Both opposed the Environmental Protection Agency’s proposal to slash power sector emissions, which they said would harm West Virginia’s coal mining industry. But Tennant touted her endorsement from the United Mine Workers Association union and slammed Capito’s opposition to extending federal unemployment benefits, saying it underscored Capito’s favoring business over miners.
“The coal miners know and are behind me in this race,” Tennant said.
Capito countered that “every single mining job” that’s lost is attributable to policies under Reid and Obama, and that electing Tennant would buoy those policies. But that statement belies a decades-long downward trend in West Virginia coal production, a product largely of most of the economical coal seams already being mined and competition from cheap, cleaner burning natural gas.

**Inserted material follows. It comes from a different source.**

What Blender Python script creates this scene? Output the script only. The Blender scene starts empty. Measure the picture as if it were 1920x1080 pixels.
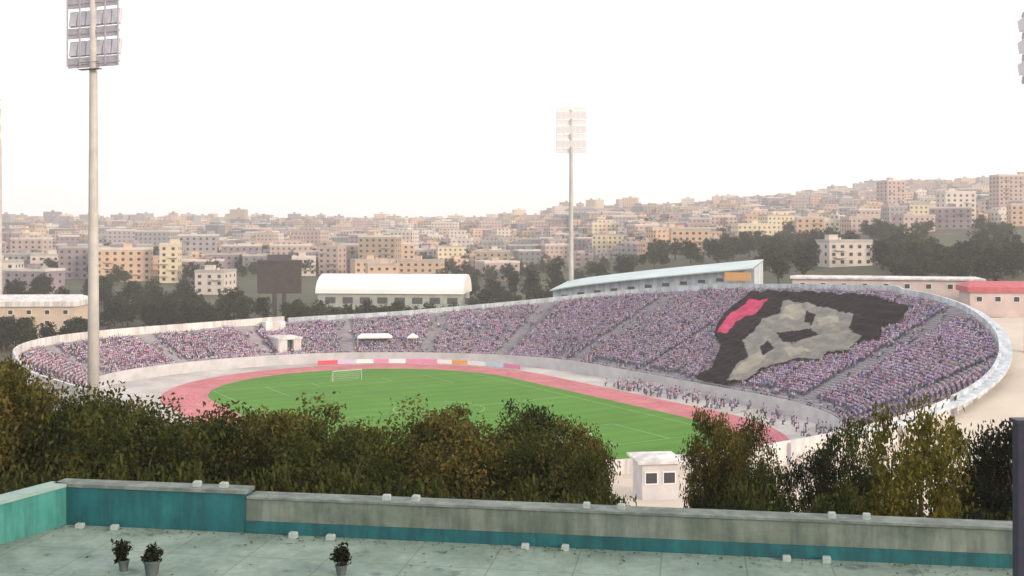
import bpy, bmesh, math, random
import numpy as np
from mathutils import Vector, Matrix
PI = math.pi
F = 2059.0; HC = 36.0; HZ = 430.0          # focal length in photo pixels, camera height over the pitch, horizon row
scene = bpy.context.scene
col = scene.collection

# ------------------------------------------------------------------ camera
cd = bpy.data.cameras.new('camera'); cam = bpy.data.objects.new('camera', cd); col.objects.link(cam)
cam.location = (0, 0, HC); cam.rotation_euler = (math.radians(90), 0, 0)
cd.sensor_width = 36; cd.lens = 36*F/1920; cd.shift_y = -110/1920
cd.clip_start = 0.5; cd.clip_end = 20000
scene.camera = cam
# ------------------------------------------------------------------ sky, sun, exposure
SUN_EL = math.radians(17); SUN_AZ = math.radians(128)      # azimuth clockwise from +Y (view direction)
w = bpy.data.worlds.new('World'); scene.world = w; w.use_nodes = True
nt = w.node_tree; nt.nodes.clear()
sky = nt.nodes.new('ShaderNodeTexSky'); sky.sky_type = 'NISHITA'; sky.sun_disc = False
sky.sun_elevation = SUN_EL; sky.sun_rotation = SUN_AZ
sky.air_density = 1.0; sky.dust_density = 6.0; sky.ozone_density = 1.0; sky.altitude = 0
bg = nt.nodes.new('ShaderNodeBackground'); bg.inputs['Strength'].default_value = 0.1
wo = nt.nodes.new('ShaderNodeOutputWorld')
# thin bright overcast veil over the clear sky: soft procedural cloud
wtc = nt.nodes.new('ShaderNodeTexCoord'); wmp = nt.nodes.new('ShaderNodeMapping'); wmp.inputs['Scale'].default_value = (1, 1, 3.5)
wn = nt.nodes.new('ShaderNodeTexNoise'); wn.inputs['Scale'].default_value = 1.6; wn.inputs['Detail'].default_value = 5
wr = nt.nodes.new('ShaderNodeValToRGB'); wr.color_ramp.elements[0].color = (.86, .86, .86, 1); wr.color_ramp.elements[1].color = (.97, .97, .97, 1)
wm = nt.nodes.new('ShaderNodeMix'); wm.data_type = 'RGBA'; wm.inputs[7].default_value = (7.6, 7.4, 7.4, 1)
nt.links.new(wtc.outputs['Generated'], wmp.inputs[0]); nt.links.new(wmp.outputs[0], wn.inputs[0]); nt.links.new(wn.outputs[0], wr.inputs[0])
nt.links.new(wr.outputs[0], wm.inputs[0]); nt.links.new(sky.outputs[0], wm.inputs[6]); nt.links.new(wm.outputs[2], bg.inputs[0]); nt.links.new(bg.outputs[0], wo.inputs[0])
sl = bpy.data.lights.new('sun', 'SUN'); sl.energy = 1.7; sl.angle = math.radians(10); sl.color = (1, .80, .60)
so = bpy.data.objects.new('sun', sl); col.objects.link(so)
sd = Vector((math.sin(SUN_AZ)*math.cos(SUN_EL), math.cos(SUN_AZ)*math.cos(SUN_EL), math.sin(SUN_EL)))
so.rotation_euler = sd.to_track_quat('Z', 'Y').to_euler(); so.location = sd*300
vs = scene.view_settings; vs.view_transform = 'Standard'; vs.look = 'None'; vs.gamma = 1; vs.use_curve_mapping = False
vs.exposure = 0.9
scene.render.engine = 'CYCLES'
scene.cycles.volume_bounces = 2; scene.cycles.max_bounces = 6

R = random.Random(11)
N = np.random.RandomState(7)
def ss(t):
    t = np.clip(t, 0, 1); return t*t*(3-2*t)

# ------------------------------------------------------------------ helpers
def tag(o, label=None, cat=None, group=None, kind=None):
    if label: o['label'] = label
    if cat: o['category'] = cat
    if group: o['group'] = group
    if kind: o['kind'] = kind
    return o
def empty(name, loc, rz=0):
    o = bpy.data.objects.new(name, None); col.objects.link(o); o.location = loc; o.rotation_euler = (0, 0, rz)
    o.empty_display_size = 0.5
    return o
class MB:
    def __init__(s): s.v = []; s.f = []; s.m = []
    def quad(s, a, b, c, d, mi=0):
        n = len(s.v); s.v += [tuple(a), tuple(b), tuple(c), tuple(d)]; s.f.append((n, n+1, n+2, n+3)); s.m.append(mi)
    def box(s, x0, x1, y0, y1, z0, z1, mi=0, M=None):
        n = len(s.v)
        p = [(x, y, z) for z in (z0, z1) for y in (y0, y1) for x in (x0, x1)]
        if M is not None: p = [tuple(M @ Vector(q)) for q in p]
        s.v += p
        for f in ((0,2,3,1),(4,5,7,6),(0,1,5,4),(2,6,7,3),(0,4,6,2),(1,3,7,5)):
            s.f.append(tuple(n+i for i in f)); s.m.append(mi)
    def loft(s, rings, mi=0, cap=True):
        n = len(s.v); k = len(rings[0])
        for r in rings: s.v += [tuple(p) for p in r]
        for i in range(len(rings)-1):
            for j in range(k):
                a = n+i*k+j; b = n+i*k+(j+1) % k
                s.f.append((a, b, b+k, a+k)); s.m.append(mi)
        if cap:
            s.f.append(tuple(n+j for j in reversed(range(k)))); s.m.append(mi)
            s.f.append(tuple(n+(len(rings)-1)*k+j for j in range(k))); s.m.append(mi)
    def tube(s, pts, rad, k=8, mi=0):
        pts = [Vector(p) for p in pts]; rings = []
        if not isinstance(rad, (list, tuple)): rad = [rad]*len(pts)
        for i, p in enumerate(pts):
            d = (pts[min(i+1, len(pts)-1)]-pts[max(i-1, 0)]).normalized()
            ax = Vector((1, 0, 0)) if abs(d.x) < .8 else Vector((0, 1, 0))
            u = d.cross(ax).normalized(); v = d.cross(u)
            rings.append([p+(u*math.cos(2*PI*j/k)+v*math.sin(2*PI*j/k))*rad[i] for j in range(k)])
        s.loft(rings, mi)
    def mesh(s, name, mats, smooth=False):
        me = bpy.data.meshes.new(name); me.from_pydata(s.v, [], s.f)
        for m in (mats if isinstance(mats, (list, tuple)) else [mats]): me.materials.append(m)
        me.polygons.foreach_set('material_index', s.m)
        if smooth: me.polygons.foreach_set('use_smooth', [True]*len(s.f))
        me.update()
        bm = bmesh.new(); bm.from_mesh(me); bmesh.ops.recalc_face_normals(bm, faces=bm.faces); bm.to_mesh(me); bm.free()
        return me
    def build(s, name, mats, parent=None, smooth=False):
        return link(name, s.mesh(name, mats, smooth), parent)
def link(name, me, parent=None, loc=(0,0,0)):
    o = bpy.data.objects.new(name, me); col.objects.link(o); o.location = loc
    if parent: o.parent = parent
    return o
def npmesh(name, V, Fq, mat):
    me = bpy.data.meshes.new(name); V = np.asarray(V, np.float32); Fq = np.asarray(Fq, np.int32)
    nf, k = Fq.shape
    me.vertices.add(len(V)); me.vertices.foreach_set('co', V.ravel())
    me.loops.add(nf*k); me.loops.foreach_set('vertex_index', Fq.ravel())
    me.polygons.add(nf); me.polygons.foreach_set('loop_start', np.arange(nf, dtype=np.int32)*k)
    me.update(calc_edges=True); me.materials.append(mat); return me
def copy_tree(o, parent=None):
    c = o.copy(); col.objects.link(c); c.parent = parent
    for ch in list(o.children): copy_tree(ch, c)
    return c

ORD = ['first', 'second', 'third', 'fourth', 'fifth', 'sixth', 'seventh', 'eighth', 'ninth', 'tenth', 'eleventh', 'twelfth', 'thirteenth', 'fourteenth', 'fifteenth', 'sixteenth', 'seventeenth', 'eighteenth', 'nineteenth', 'twentieth']
def ordw(i):
    if i < 20: return ORD[i]
    t_ = ['twenty', 'thirty', 'forty', 'fifty', 'sixty', 'seventy', 'eighty', 'ninety', 'hundredty'][(i+1)//10-2]; r_ = (i+1) % 10
    return t_.replace('ty', 'tieth') if r_ == 0 else t_+'-'+ORD[r_-1]
# ------------------------------------------------------------------ materials
def mat(name, c, rough=.8, c2=None, scale=1.0, detail=4, bump=0, metal=0, c3=None, spec=None, coord='Object', ramp=(.35, .65)):
    m = bpy.data.materials.new(name); m.use_nodes = True; t = m.node_tree; b = t.nodes['Principled BSDF']
    b.inputs['Base Color'].default_value = (*c, 1); b.inputs['Roughness'].default_value = rough; b.inputs['Metallic'].default_value = metal
    if spec is not None: b.inputs['Specular IOR Level'].default_value = spec
    if c2:
        tc = t.nodes.new('ShaderNodeTexCoord'); n = t.nodes.new('ShaderNodeTexNoise'); r = t.nodes.new('ShaderNodeValToRGB')
        n.inputs['Scale'].default_value = scale; n.inputs['Detail'].default_value = detail; n.inputs['Roughness'].default_value = .65
        t.links.new(tc.outputs[coord], n.inputs['Vector']); t.links.new(n.outputs['Fac'], r.inputs[0])
        r.color_ramp.elements[0].position = ramp[0]; r.color_ramp.elements[1].position = ramp[1]
        r.color_ramp.elements[0].color = (*c, 1); r.color_ramp.elements[1].color = (*c2, 1)
        if c3: e = r.color_ramp.elements.new(min(.98, ramp[1]+.12)); e.color = (*c3, 1)
        t.links.new(r.outputs[0], b.inputs['Base Color'])
        if bump:
            bp = t.nodes.new('ShaderNodeBump'); bp.inputs['Strength'].default_value = bump; bp.inputs['Distance'].default_value = .05
            t.links.new(n.outputs['Fac'], bp.inputs['Height']); t.links.new(bp.outputs[0], b.inputs['Normal'])
    return m
def leafmat(name, cols, trans=.25):
    m = bpy.data.materials.new(name); m.use_nodes = True; t = m.node_tree; t.nodes.clear()
    g = t.nodes.new('ShaderNodeNewGeometry'); r = t.nodes.new('ShaderNodeValToRGB'); r.color_ramp.interpolation = 'LINEAR'
    tc = t.nodes.new('ShaderNodeTexCoord'); n = t.nodes.new('ShaderNodeTexNoise'); n.inputs['Scale'].default_value = .9
    ma = t.nodes.new('ShaderNodeMath'); ma.operation = 'MULTIPLY_ADD'; ma.inputs[1].default_value = .45
    mb = t.nodes.new('ShaderNodeMath'); mb.operation = 'MULTIPLY_ADD'; mb.inputs[1].default_value = 1.1; mb.inputs[2].default_value = -.28
    t.links.new(tc.outputs['Object'], n.inputs['Vector']); t.links.new(n.outputs['Fac'], mb.inputs[0])
    t.links.new(g.outputs['Random Per Island'], ma.inputs[0]); t.links.new(mb.outputs[0], ma.inputs[2]); t.links.new(ma.outputs[0], r.inputs[0])
    for i, (p, c) in enumerate(cols):
        e = r.color_ramp.elements[i] if i < 2 else r.color_ramp.elements.new(p)
        e.position = p; e.color = (*c, 1)
    d = t.nodes.new('ShaderNodeBsdfDiffuse'); tr = t.nodes.new('ShaderNodeBsdfTranslucent'); mx = t.nodes.new('ShaderNodeMixShader'); o = t.nodes.new('ShaderNodeOutputMaterial')
    mx.inputs[0].default_value = trans
    t.links.new(r.outputs[0], d.inputs[0]); t.links.new(r.outputs[0], tr.inputs[0])
    t.links.new(d.outputs[0], mx.inputs[1]); t.links.new(tr.outputs[0], mx.inputs[2]); t.links.new(mx.outputs[0], o.inputs[0])
    return m
def facade(name, c, c2, glass=(.09, .09, .11), wx=3.4, wz=3.1):
    """wall paint with grime and, for the far blocks, rows of window openings as a surface pattern"""
    m = mat(name, c, .85, c2, .12, 5); t = m.node_tree; b = t.nodes['Principled BSDF']
    tc = t.nodes.new('ShaderNodeTexCoord'); sx = t.nodes.new('ShaderNodeSeparateXYZ'); sn = t.nodes.new('ShaderNodeSeparateXYZ')
    t.links.new(tc.outputs['Object'], sx.inputs[0]); t.links.new(tc.outputs['Normal'], sn.inputs[0])
    def M(op, a, bb=None):
        k = t.nodes.new('ShaderNodeMath'); k.operation = op
        for i, q in enumerate((a, bb)):
            if q is None: continue
            if isinstance(q, (int, float)): k.inputs[i].default_value = q
            else: t.links.new(q, k.inputs[i])
        return k.outputs[0]
    isx = M('GREATER_THAN', M('ABSOLUTE', sn.outputs[0]), .5)
    u = M('ADD', M('MULTIPLY', sx.outputs[1], isx), M('MULTIPLY', sx.outputs[0], M('SUBTRACT', 1, isx)))
    fu = M('FRACT', M('DIVIDE', M('ADD', u, 200.0), wx)); fz = M('FRACT', M('DIVIDE', sx.outputs[2], wz))
    a = M('MULTIPLY', M('GREATER_THAN', fu, .3), M('LESS_THAN', fu, .7))
    z = M('MULTIPLY', M('GREATER_THAN', fz, .32), M('LESS_THAN', fz, .78))
    side = M('LESS_THAN', M('ABSOLUTE', sn.outputs[2]), .5)
    k = M('MULTIPLY', M('MULTIPLY', a, z), side)
    src = b.inputs['Base Color'].links[0].from_socket
    mx = t.nodes.new('ShaderNodeMix'); mx.data_type = 'RGBA'
    t.links.new(k, mx.inputs[0]); t.links.new(src, mx.inputs[6]); mx.inputs[7].default_value = (*glass, 1)
    t.links.new(mx.outputs[2], b.inputs['Base Color'])
    return m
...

Capito gave a mixed answer on whether she’d support a federal minimum wage increase, which Tennant supports. The state already has approved changes to phase in a minimum wage increase, and Capito said she’d consider it — but she qualified the statement with warnings that a higher minimum wage could cost jobs.
“I don’t think we’re in an economy that can afford to lose half a million jobs,” Capito said, adding though that she “would look favorably upon raising the minimum wage.”
On the Islamic State of Iraq and Syria, Tennant said she was unwilling to put “boots on the ground” because she felt the U.S. hadn’t yet exhausted all options. Capito defended her vote to arm Syrian rebels, but noted the U.S. shouldn’t go it alone in the region.
“I find it frightening in terms of what could happen on our homeland,” Capito said of Islamic State.